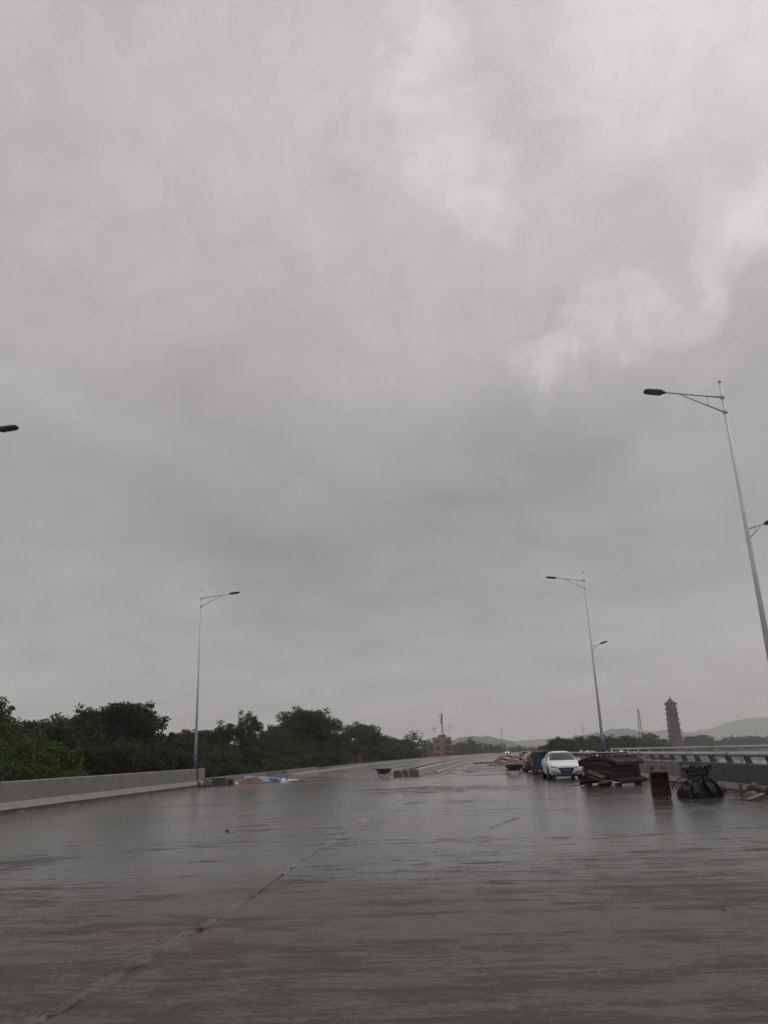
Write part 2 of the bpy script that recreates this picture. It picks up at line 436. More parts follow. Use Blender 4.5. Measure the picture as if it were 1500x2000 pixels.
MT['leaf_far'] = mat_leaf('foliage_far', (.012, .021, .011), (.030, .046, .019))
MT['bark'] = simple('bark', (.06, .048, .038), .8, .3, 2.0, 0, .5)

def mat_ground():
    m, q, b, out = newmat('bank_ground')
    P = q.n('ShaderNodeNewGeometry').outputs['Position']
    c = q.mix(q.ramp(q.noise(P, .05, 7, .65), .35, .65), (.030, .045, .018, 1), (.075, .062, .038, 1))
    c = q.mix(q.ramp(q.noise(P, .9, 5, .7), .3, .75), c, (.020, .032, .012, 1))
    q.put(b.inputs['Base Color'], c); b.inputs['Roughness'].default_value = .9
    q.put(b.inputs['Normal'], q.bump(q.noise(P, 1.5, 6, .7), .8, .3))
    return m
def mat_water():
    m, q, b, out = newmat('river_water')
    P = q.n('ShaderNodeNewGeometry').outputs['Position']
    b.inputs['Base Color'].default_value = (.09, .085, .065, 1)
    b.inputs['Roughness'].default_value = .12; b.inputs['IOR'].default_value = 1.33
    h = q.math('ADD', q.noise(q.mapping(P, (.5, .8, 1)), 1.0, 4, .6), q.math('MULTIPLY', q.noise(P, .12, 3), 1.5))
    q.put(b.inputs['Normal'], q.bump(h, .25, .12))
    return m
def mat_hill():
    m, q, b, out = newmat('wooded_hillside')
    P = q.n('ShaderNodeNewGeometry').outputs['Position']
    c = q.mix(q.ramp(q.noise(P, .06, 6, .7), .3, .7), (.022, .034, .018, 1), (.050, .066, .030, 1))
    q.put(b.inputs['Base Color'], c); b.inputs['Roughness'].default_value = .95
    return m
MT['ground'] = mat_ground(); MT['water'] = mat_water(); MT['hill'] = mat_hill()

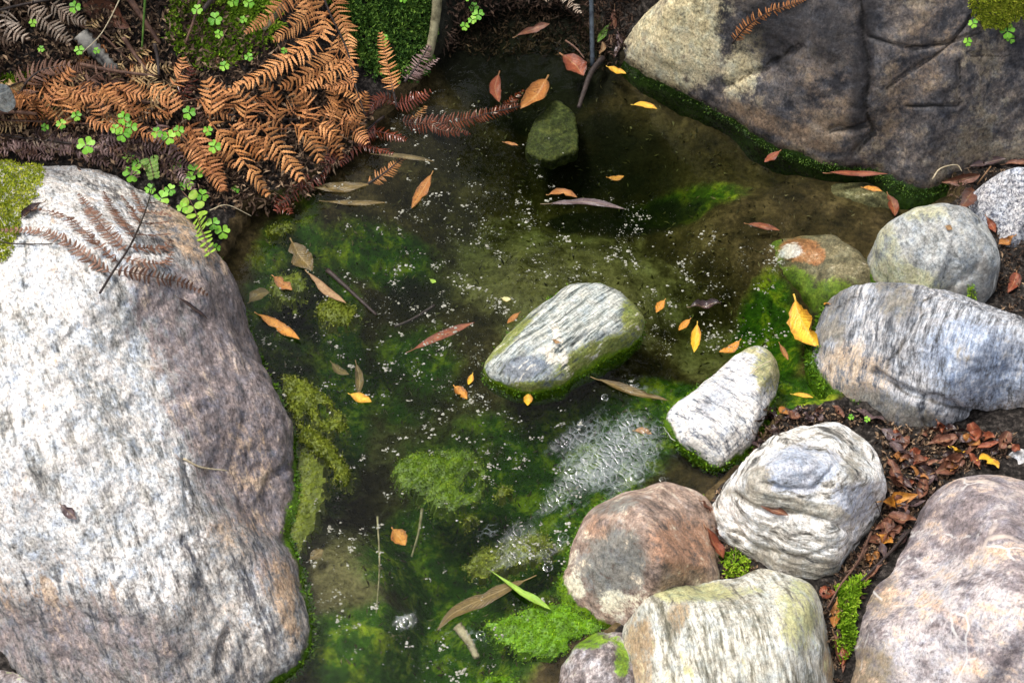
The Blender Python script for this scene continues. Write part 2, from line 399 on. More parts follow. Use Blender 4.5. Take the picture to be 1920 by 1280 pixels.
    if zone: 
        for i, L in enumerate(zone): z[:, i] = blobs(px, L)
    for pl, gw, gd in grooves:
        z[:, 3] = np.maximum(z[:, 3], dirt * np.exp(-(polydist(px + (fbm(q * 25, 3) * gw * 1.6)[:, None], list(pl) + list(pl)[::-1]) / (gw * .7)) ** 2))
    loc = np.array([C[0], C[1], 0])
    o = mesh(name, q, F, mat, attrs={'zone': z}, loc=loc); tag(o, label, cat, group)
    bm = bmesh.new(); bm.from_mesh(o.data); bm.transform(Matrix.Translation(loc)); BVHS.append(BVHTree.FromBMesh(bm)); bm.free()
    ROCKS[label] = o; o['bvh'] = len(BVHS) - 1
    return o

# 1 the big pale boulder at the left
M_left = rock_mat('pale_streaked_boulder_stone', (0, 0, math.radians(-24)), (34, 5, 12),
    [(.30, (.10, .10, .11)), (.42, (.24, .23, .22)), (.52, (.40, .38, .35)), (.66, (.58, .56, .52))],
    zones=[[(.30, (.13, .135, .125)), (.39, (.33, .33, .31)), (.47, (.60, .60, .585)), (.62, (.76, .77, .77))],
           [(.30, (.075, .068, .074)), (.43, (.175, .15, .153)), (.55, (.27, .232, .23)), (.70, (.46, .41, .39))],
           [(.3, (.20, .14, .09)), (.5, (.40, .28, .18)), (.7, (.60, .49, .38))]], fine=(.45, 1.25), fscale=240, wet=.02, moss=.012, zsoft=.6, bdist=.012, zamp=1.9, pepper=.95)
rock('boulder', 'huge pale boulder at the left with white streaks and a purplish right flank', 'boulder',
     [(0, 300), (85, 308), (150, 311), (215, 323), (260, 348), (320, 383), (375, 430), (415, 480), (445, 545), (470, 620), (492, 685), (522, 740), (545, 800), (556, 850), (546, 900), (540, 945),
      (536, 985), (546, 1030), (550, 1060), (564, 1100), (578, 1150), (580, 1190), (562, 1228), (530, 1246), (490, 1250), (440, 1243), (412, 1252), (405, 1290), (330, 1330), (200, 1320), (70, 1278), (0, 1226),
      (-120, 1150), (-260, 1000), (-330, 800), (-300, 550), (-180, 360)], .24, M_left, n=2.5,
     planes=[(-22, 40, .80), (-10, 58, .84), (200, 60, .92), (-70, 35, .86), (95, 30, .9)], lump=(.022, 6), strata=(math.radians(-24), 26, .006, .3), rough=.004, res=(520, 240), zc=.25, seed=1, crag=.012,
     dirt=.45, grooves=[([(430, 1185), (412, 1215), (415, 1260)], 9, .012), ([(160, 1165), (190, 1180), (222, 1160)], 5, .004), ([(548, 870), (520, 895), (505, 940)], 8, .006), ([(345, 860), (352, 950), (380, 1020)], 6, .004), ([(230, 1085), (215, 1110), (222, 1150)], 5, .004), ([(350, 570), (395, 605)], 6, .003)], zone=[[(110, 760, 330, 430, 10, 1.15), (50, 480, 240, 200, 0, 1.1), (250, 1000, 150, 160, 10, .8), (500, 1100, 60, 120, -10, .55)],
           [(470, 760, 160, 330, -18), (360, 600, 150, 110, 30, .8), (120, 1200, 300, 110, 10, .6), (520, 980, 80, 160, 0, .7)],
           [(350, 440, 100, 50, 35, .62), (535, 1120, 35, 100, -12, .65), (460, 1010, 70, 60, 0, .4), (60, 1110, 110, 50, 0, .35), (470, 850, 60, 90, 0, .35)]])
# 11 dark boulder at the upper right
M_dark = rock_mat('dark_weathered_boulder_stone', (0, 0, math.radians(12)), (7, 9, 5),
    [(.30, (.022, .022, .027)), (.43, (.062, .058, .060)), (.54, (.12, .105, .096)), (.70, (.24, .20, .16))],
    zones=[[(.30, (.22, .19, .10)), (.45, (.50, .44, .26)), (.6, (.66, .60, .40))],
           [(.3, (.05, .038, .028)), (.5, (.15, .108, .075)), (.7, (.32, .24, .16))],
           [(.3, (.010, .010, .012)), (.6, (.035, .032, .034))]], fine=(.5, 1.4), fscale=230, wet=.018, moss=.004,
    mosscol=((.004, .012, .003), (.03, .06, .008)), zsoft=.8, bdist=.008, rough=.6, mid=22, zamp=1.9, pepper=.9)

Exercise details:
Leave out the pictures and repeat everything else in the records exactly.

The answer:
Write part 2 of the bpy script that recreates this picture. It picks up at line 436. More parts follow. Use Blender 4.5. Measure the picture as if it were 1500x2000 pixels.
MT['leaf_far'] = mat_leaf('foliage_far', (.012, .021, .011), (.030, .046, .019))
MT['bark'] = simple('bark', (.06, .048, .038), .8, .3, 2.0, 0, .5)

def mat_ground():
    m, q, b, out = newmat('bank_ground')
    P = q.n('ShaderNodeNewGeometry').outputs['Position']
    c = q.mix(q.ramp(q.noise(P, .05, 7, .65), .35, .65), (.030, .045, .018, 1), (.075, .062, .038, 1))
    c = q.mix(q.ramp(q.noise(P, .9, 5, .7), .3, .75), c, (.020, .032, .012, 1))
    q.put(b.inputs['Base Color'], c); b.inputs['Roughness'].default_value = .9
    q.put(b.inputs['Normal'], q.bump(q.noise(P, 1.5, 6, .7), .8, .3))
    return m
def mat_water():
    m, q, b, out = newmat('river_water')
    P = q.n('ShaderNodeNewGeometry').outputs['Position']
    b.inputs['Base Color'].default_value = (.09, .085, .065, 1)
    b.inputs['Roughness'].default_value = .12; b.inputs['IOR'].default_value = 1.33
    h = q.math('ADD', q.noise(q.mapping(P, (.5, .8, 1)), 1.0, 4, .6), q.math('MULTIPLY', q.noise(P, .12, 3), 1.5))
    q.put(b.inputs['Normal'], q.bump(h, .25, .12))
    return m
def mat_hill():
    m, q, b, out = newmat('wooded_hillside')
    P = q.n('ShaderNodeNewGeometry').outputs['Position']
    c = q.mix(q.ramp(q.noise(P, .06, 6, .7), .3, .7), (.022, .034, .018, 1), (.050, .066, .030, 1))
    q.put(b.inputs['Base Color'], c); b.inputs['Roughness'].default_value = .95
    return m
MT['ground'] = mat_ground(); MT['water'] = mat_water(); MT['hill'] = mat_hill()

The Blender Python script for this scene continues. Write part 2, from line 399 on. More parts follow. Use Blender 4.5. Take the picture to be 1920 by 1280 pixels.
    if zone: 
        for i, L in enumerate(zone): z[:, i] = blobs(px, L)
    for pl, gw, gd in grooves:
        z[:, 3] = np.maximum(z[:, 3], dirt * np.exp(-(polydist(px + (fbm(q * 25, 3) * gw * 1.6)[:, None], list(pl) + list(pl)[::-1]) / (gw * .7)) ** 2))
    loc = np.array([C[0], C[1], 0])
    o = mesh(name, q, F, mat, attrs={'zone': z}, loc=loc); tag(o, label, cat, group)
    bm = bmesh.new(); bm.from_mesh(o.data); bm.transform(Matrix.Translation(loc)); BVHS.append(BVHTree.FromBMesh(bm)); bm.free()
    ROCKS[label] = o; o['bvh'] = len(BVHS) - 1
    return o

# 1 the big pale boulder at the left
M_left = rock_mat('pale_streaked_boulder_stone', (0, 0, math.radians(-24)), (34, 5, 12),
    [(.30, (.10, .10, .11)), (.42, (.24, .23, .22)), (.52, (.40, .38, .35)), (.66, (.58, .56, .52))],
    zones=[[(.30, (.13, .135, .125)), (.39, (.33, .33, .31)), (.47, (.60, .60, .585)), (.62, (.76, .77, .77))],
           [(.30, (.075, .068, .074)), (.43, (.175, .15, .153)), (.55, (.27, .232, .23)), (.70, (.46, .41, .39))],
           [(.3, (.20, .14, .09)), (.5, (.40, .28, .18)), (.7, (.60, .49, .38))]], fine=(.45, 1.25), fscale=240, wet=.02, moss=.012, zsoft=.6, bdist=.012, zamp=1.9, pepper=.95)
rock('boulder', 'huge pale boulder at the left with white streaks and a purplish right flank', 'boulder',
     [(0, 300), (85, 308), (150, 311), (215, 323), (260, 348), (320, 383), (375, 430), (415, 480), (445, 545), (470, 620), (492, 685), (522, 740), (545, 800), (556, 850), (546, 900), (540, 945),
      (536, 985), (546, 1030), (550, 1060), (564, 1100), (578, 1150), (580, 1190), (562, 1228), (530, 1246), (490, 1250), (440, 1243), (412, 1252), (405, 1290), (330, 1330), (200, 1320), (70, 1278), (0, 1226),
      (-120, 1150), (-260, 1000), (-330, 800), (-300, 550), (-180, 360)], .24, M_left, n=2.5,
     planes=[(-22, 40, .80), (-10, 58, .84), (200, 60, .92), (-70, 35, .86), (95, 30, .9)], lump=(.022, 6), strata=(math.radians(-24), 26, .006, .3), rough=.004, res=(520, 240), zc=.25, seed=1, crag=.012,
     dirt=.45, grooves=[([(430, 1185), (412, 1215), (415, 1260)], 9, .012), ([(160, 1165), (190, 1180), (222, 1160)], 5, .004), ([(548, 870), (520, 895), (505, 940)], 8, .006), ([(345, 860), (352, 950), (380, 1020)], 6, .004), ([(230, 1085), (215, 1110), (222, 1150)], 5, .004), ([(350, 570), (395, 605)], 6, .003)], zone=[[(110, 760, 330, 430, 10, 1.15), (50, 480, 240, 200, 0, 1.1), (250, 1000, 150, 160, 10, .8), (500, 1100, 60, 120, -10, .55)],
           [(470, 760, 160, 330, -18), (360, 600, 150, 110, 30, .8), (120, 1200, 300, 110, 10, .6), (520, 980, 80, 160, 0, .7)],
           [(350, 440, 100, 50, 35, .62), (535, 1120, 35, 100, -12, .65), (460, 1010, 70, 60, 0, .4), (60, 1110, 110, 50, 0, .35), (470, 850, 60, 90, 0, .35)]])
# 11 dark boulder at the upper right
M_dark = rock_mat('dark_weathered_boulder_stone', (0, 0, math.radians(12)), (7, 9, 5),
    [(.30, (.022, .022, .027)), (.43, (.062, .058, .060)), (.54, (.12, .105, .096)), (.70, (.24, .20, .16))],
    zones=[[(.30, (.22, .19, .10)), (.45, (.50, .44, .26)), (.6, (.66, .60, .40))],
           [(.3, (.05, .038, .028)), (.5, (.15, .108, .075)), (.7, (.32, .24, .16))],
           [(.3, (.010, .010, .012)), (.6, (.035, .032, .034))]], fine=(.5, 1.4), fscale=230, wet=.018, moss=.004,
    mosscol=((.004, .012, .003), (.03, .06, .008)), zsoft=.8, bdist=.008, rough=.6, mid=22, zamp=1.9, pepper=.9)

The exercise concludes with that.